LARGE-SCALE shipbuilding returned to the North-East yesterday for the first time in more than two decades, bringing thousands of jobs.

Swan Hunter, which has yards on the Tees and Tyne, was named as one of the four principal manufacturers to benefit from the £2.9bn Ministry of Defence contract for two aircraft carriers.

In a highly unusual arrangement, the project will be split between the two rival bidders for the contract - BAE Systems and Thales, which is part owned by the French government.

While BAE will be the prime contractor, responsible for managing the project, the design will be by Thales.

The Thales version of the carrier was chosen as the MoD considers it to be a "strong, flexible design".

The ships would be built by a combination of four yards - Swan Hunter, BAE Systems Marine at Govan, Vosper Thornycroft at Portsmouth and Babcock BES at Rosyth.

Regional development agency One NorthEast last night said the announcement would potentially bring 6,000 direct jobs and hundreds more in the supply chain for the region.

Dr John Bridge, chairman, said: "The contracts would be a huge boost to the renaissance of the North-East shipyards and further strengthen the region's international reputation."

The key for the region will rest in the lobbying ability of companies for all manner of associated sub-contracts ranging from engineering firms to specialist paint suppliers.
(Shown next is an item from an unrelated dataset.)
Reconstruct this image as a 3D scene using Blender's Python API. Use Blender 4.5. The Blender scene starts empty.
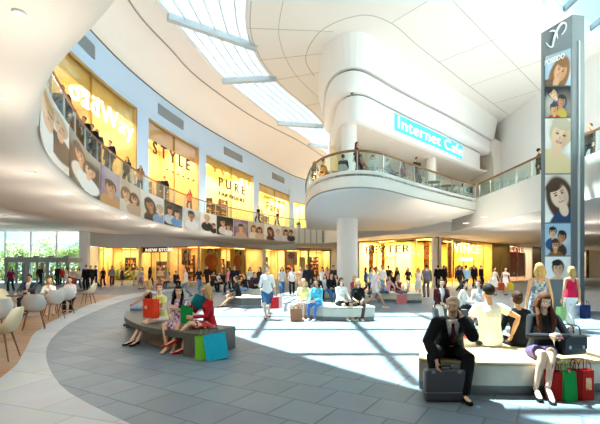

Northern Defence Industries (NDI), the body set up to co-ordinate the region's push for procurement work, said 100 North-East companies had registered with both BAE and Thales to help with the contract.

David Bowles, NDI chief executive, said: "This contract provides the North with an opportunity to become Europe's centre of excellence for shipbuilding."

It will be a year before the Government finalises the contract, during which time BAE and Thales will thrash out a detailed blueprint for the next carrier design. The two 60,000-tonne carriers will be designed and entirely built in the UK. They will enter service in 2012 and 2015.

The North East Chamber of Commerce last night described the Government announcement as a real fillip for the region's shipbuilding.

But chief executive George Cowcher said: "We must ensure that as much of the fabrication work as possible comes to North-East companies."

Quite how Swan will divide up its work between the Tyne and Tees has yet to be decided.

It is also thought that Swan could construct carrier sections on the Tyne which could be joined at Port Clarence, Teesside, where it has a bigger facility.

Industry leaders on Teesside are keen to see a share of the cake in the south of the region.

Bob Gibson, chairman of the Tees Valley Development Company, said: "We can be hopeful that significant amounts of work will come to the Tees Valley."

The North-East economy generally will benefit greatly from the announcement.

Kevin Curran, GMB union Northern regional secretary, said: "When I first came to the North-East in 1997, I was told the shipyards were a 'sunset' industry.

"Today we have proved that there can be a sustainable future for our shipyards if we have the leadership, the commitment and the political will to make it happen."